* **TASK REQUIREMENTS**
Repeat only the lines running from the beginning of the material through the line that contains "COL = sc.collection".

* **INFORMATION SUPPLIED**

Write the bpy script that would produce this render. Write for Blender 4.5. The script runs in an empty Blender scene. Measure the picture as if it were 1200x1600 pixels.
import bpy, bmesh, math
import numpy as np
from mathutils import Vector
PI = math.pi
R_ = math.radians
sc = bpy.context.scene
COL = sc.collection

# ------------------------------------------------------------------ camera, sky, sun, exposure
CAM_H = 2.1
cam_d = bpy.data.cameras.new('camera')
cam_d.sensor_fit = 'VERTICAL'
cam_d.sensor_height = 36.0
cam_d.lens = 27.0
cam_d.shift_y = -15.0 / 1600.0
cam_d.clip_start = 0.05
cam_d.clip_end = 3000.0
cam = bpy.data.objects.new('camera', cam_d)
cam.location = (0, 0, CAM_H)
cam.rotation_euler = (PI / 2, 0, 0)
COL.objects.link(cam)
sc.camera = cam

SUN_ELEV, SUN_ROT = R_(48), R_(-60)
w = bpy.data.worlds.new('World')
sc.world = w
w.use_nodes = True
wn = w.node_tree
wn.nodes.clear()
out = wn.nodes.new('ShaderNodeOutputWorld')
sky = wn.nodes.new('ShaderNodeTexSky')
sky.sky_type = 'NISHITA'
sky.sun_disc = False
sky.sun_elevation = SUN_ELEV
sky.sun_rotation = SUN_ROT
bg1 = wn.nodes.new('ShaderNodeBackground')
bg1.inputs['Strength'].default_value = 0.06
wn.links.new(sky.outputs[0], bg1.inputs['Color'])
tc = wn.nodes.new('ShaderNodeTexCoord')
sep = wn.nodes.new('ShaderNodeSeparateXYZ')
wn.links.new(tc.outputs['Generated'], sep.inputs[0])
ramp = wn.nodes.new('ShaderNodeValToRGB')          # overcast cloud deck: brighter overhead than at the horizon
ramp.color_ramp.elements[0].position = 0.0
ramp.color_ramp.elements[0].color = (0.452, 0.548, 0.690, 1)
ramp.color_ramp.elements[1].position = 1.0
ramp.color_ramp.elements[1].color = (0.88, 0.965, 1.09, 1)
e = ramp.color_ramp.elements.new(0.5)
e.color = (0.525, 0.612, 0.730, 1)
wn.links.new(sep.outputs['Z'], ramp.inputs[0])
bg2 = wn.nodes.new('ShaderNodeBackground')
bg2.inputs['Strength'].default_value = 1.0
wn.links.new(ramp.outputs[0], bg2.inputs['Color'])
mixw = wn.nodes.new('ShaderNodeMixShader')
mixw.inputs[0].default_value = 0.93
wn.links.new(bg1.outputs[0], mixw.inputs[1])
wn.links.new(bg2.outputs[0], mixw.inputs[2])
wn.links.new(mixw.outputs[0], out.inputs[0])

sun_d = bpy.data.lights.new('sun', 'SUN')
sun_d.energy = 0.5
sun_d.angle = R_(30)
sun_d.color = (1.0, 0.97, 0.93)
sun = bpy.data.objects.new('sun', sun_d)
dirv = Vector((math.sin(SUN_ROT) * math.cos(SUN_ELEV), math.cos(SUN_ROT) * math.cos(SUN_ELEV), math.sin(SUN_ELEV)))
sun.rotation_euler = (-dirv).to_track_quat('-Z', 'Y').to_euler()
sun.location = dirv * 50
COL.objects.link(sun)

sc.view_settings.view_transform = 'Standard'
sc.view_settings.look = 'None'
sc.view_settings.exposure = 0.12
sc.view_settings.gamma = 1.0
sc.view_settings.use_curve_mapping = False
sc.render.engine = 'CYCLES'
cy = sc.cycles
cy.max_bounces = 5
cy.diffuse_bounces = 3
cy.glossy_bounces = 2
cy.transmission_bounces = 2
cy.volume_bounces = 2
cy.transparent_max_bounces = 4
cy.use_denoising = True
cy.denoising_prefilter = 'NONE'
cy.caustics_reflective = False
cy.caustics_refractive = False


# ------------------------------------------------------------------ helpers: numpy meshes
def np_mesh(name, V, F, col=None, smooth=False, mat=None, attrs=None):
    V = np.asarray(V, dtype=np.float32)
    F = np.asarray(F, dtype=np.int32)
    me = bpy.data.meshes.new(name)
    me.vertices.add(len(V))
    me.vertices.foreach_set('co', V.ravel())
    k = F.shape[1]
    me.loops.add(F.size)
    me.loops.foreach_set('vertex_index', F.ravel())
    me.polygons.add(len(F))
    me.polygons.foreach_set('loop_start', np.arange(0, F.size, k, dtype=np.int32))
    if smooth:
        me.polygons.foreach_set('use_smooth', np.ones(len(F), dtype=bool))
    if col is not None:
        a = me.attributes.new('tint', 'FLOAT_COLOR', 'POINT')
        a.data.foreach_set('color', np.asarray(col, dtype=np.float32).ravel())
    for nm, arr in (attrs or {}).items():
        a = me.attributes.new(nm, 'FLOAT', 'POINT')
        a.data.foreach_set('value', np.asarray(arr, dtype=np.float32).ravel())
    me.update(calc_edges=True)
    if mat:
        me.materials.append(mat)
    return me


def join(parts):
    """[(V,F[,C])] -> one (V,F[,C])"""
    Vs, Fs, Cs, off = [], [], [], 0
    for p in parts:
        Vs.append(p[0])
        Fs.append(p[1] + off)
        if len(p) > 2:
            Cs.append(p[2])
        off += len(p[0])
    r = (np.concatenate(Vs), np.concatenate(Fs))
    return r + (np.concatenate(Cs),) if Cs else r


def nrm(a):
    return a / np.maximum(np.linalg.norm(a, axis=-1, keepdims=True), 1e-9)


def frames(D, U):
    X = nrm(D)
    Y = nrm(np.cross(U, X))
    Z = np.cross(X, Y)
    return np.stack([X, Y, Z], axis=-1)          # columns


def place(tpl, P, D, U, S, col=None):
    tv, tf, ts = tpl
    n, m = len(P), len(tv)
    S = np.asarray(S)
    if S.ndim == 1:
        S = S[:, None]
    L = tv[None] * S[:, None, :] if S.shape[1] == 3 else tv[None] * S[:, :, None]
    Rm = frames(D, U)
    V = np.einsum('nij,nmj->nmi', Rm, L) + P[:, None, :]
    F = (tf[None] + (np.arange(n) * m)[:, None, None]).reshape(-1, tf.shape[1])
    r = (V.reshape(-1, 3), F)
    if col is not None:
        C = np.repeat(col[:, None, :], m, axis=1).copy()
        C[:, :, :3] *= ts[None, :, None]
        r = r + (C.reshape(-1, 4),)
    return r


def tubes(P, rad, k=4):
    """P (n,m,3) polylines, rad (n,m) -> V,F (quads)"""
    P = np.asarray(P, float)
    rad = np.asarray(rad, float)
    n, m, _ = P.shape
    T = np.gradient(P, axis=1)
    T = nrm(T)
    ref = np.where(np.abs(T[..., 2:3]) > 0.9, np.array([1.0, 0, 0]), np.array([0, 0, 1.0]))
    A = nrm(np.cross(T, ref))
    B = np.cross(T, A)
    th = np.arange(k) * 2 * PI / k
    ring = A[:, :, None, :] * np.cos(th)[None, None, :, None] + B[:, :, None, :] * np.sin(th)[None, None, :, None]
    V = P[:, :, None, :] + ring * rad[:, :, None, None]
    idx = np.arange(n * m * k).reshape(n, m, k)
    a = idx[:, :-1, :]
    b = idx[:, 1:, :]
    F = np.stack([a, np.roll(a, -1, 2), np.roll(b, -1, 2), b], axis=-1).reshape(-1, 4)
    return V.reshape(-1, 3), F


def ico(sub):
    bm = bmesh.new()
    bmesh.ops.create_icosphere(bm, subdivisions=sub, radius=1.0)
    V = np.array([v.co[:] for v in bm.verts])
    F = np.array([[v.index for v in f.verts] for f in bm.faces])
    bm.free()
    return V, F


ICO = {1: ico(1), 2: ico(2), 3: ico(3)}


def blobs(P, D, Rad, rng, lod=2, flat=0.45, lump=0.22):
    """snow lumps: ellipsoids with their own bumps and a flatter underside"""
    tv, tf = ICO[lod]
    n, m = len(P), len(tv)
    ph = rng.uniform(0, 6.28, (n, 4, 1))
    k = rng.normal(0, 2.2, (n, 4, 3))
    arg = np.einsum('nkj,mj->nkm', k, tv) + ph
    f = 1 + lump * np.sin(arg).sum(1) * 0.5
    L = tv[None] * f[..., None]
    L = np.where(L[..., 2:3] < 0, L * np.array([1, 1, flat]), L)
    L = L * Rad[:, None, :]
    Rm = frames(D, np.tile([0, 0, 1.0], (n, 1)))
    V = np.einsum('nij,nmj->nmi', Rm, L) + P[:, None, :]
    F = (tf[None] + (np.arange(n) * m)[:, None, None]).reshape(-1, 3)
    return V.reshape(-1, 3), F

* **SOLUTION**
Write the bpy script that would produce this render. Write for Blender 4.5. The script runs in an empty Blender scene. Measure the picture as if it were 1200x1600 pixels.
import bpy, bmesh, math
import numpy as np
from mathutils import Vector
PI = math.pi
R_ = math.radians
sc = bpy.context.scene
COL = sc.collection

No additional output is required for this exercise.